訪日中国人観光客を迎え入れる際に、インバウンド関係者が心得ておきたいポイントをいくつかご紹介します。

◆中国人観光客の関心は「モノからコトへ」「大都市から地方へ」
訪日中国人観光客の旅行スタイルは近年、「モノ消費」から「コト消費」へと変化しています。現在は越境ECサイトで日本製品が購入できるようになったため、買い物よりも観光や体験に目を向ける観光客が増加したことが背景にあります。また、中国人は訪日リピーターが多く、東京や大阪といった大都市をすでに観光し終えた訪日客の間では、地方への関心が高まっているようです。見たことのない文化や、味わったことのない体験を求める中国人に向けて、効果的な情報発信や誘客を心がけることも重要です。

◆中国語での表記や対応に気を配る
国慶節期間中は、中国本土からだけではなく、台湾や香港といった中華圏からの訪日客も多く見込まれます。情報発信やウェブサイト、飲食店のメニューなどで中国語を取り入れる際は、中国本土からの中国人向けの簡体字と、台湾や香港の人向けの繁体字の両方で表記するように心がけましょう。また、中国語での対応が求められる場合は、スマートフォンやタブレット端末を用いた多言語翻訳アプリを活用するのもおすすめです。

◆電子決済の導入も視野に入れる
中国ではキャッシュレス化が急速に進んでおり、日本国内でも中国の電子決済サービス「支付宝(アリペイ)」や、「微信支付(ウィーチャットペイ)」などを導入する動きが出てきています。
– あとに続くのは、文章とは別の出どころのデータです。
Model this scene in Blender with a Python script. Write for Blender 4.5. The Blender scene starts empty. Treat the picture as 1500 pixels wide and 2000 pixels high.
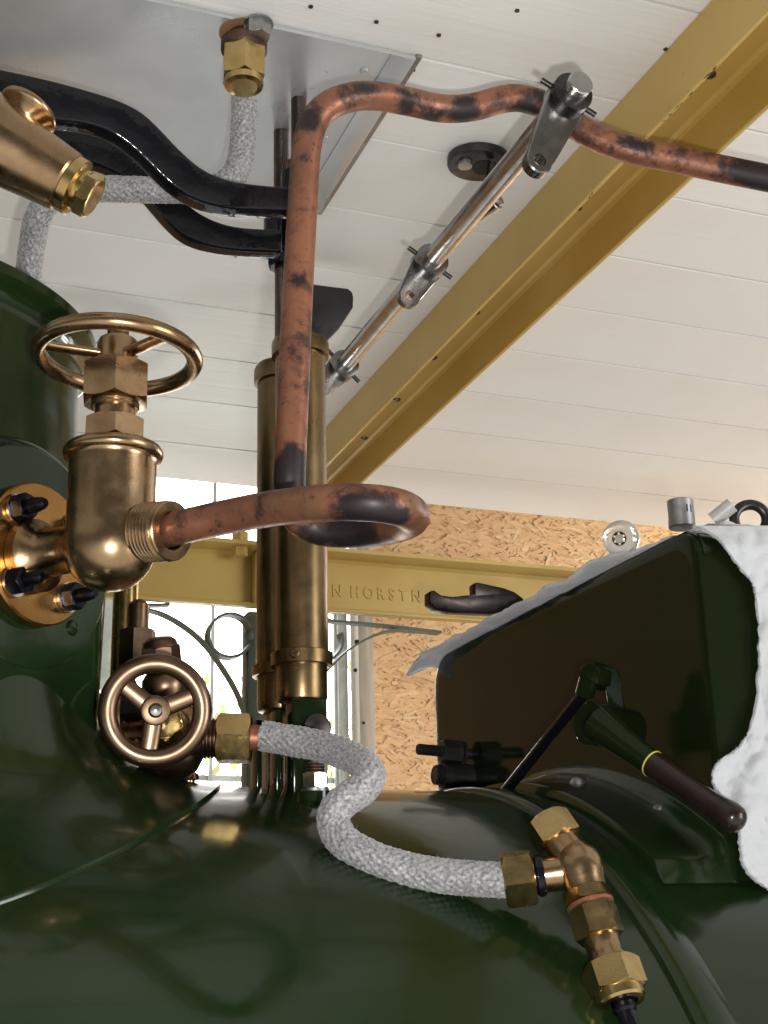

国慶節のみならず、今後も訪日中国人観光客をターゲットとしていく場合は、小規模な店舗であっても電子決済の導入をおすすめします。事業者にとって、細かい現金のやりとりといった手間が省けるだけでなく、中国人観光客の購買意欲の喚起や利便性の向上にもつながります。

 

まとめ

日本政府観光局(JNTO)のデータによると、国慶節がある10月に訪日した中国人観光客は、2015年が44万5600人、2016年が50万6162人、2017年が66万3800人と右肩上がりに増加しています。今年は国慶節の連休が昨年よりも1日短くなりますが、依然として多くの中国人観光客の訪日が予測されます。昨今の中国人観光客のニーズやトレンドを把握した上で、国慶節に向けた体制を整え、より効果的な誘客や売上につなげていくことをおすすめします。